Ele iniciou no emprego no dia 20 de outubro de 2014, quase dois anos depois de ter entrado na Apae. Zorzetto é um dos muitos assistidos pela instituição que conseguiram trabalho por meio do projeto de emprego apoiado.

Trata-se de iniciativa da equipe de assistência social da Apae. Por meio dele, as profissionais da instituição vão até as empresas para uma “observação” dos postos disponíveis.

Depois, a equipe volta para a entidade e analisa o perfil dos frequentadores do centro de convivência. A partir daí, o processo de inclusão é iniciado com base em indicação de adaptações.
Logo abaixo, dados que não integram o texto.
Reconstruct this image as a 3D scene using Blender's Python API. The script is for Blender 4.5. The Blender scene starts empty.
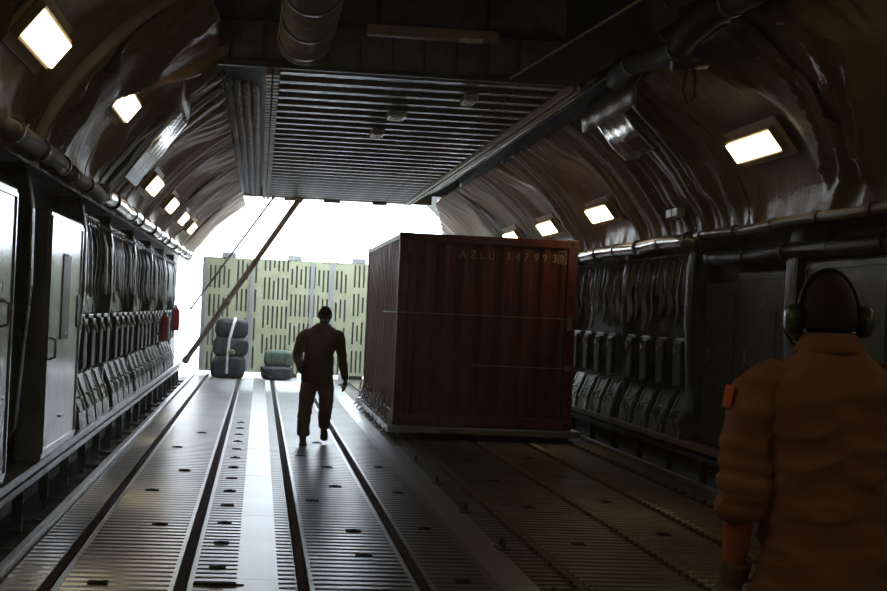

O projeto envolve terapeuta ocupacional e psicóloga e já incluiu 25 atendidos pela Apae. A iniciativa conta com colaboração de empresas locais. “Elas têm que estar dispostas a receber esse nosso público”, enfatizou Rita.

A conquista do emprego marcou um novo momento na vida do jovem. Até descobrir a veia para a literatura, Zorzetto vivenciou muitas mudanças – em especial, a que resultou no diagnóstico da síndrome. “Ninguém sabia que eu tinha essa deficiência. Não dava para perceber. É muito difícil de reconhecer”.

O próprio escritor contou que não tinha consciência da síndrome. “Eu ‘pedalei’ um pouco na escola, em algumas matérias, mas isso, para mim, era normal”, falou.

Depois de passar por várias entidades – uma delas na qual ele “reprovou” em teste para avaliação de limitação – e cidades, Zorzetto retornou para Tatuí. Na volta, trouxe com ele a depressão e, então, o diagnóstico de síndrome de Asperger.

O ingresso na Apae motivou a melhoria. “O ambiente aqui (na entidade) é propício. As pessoas que ensinam e os funcionários tratam bem a gente”, comentou.

Citado em entrevista, esse reconhecimento à instituição consta, de forma singela, no livro do jovem. Zorzetto incluiu na história pessoas que ele conheceu na Apae. Os profissionais foram inseridos no enredo como personagens. Também há menção de um parente, um tio que faleceu no ano de 2012.

Para o próximo volume, novas figuras devem ser incluídas. O segundo livro é anunciado como uma continuação da história de Clara, mas com novidades.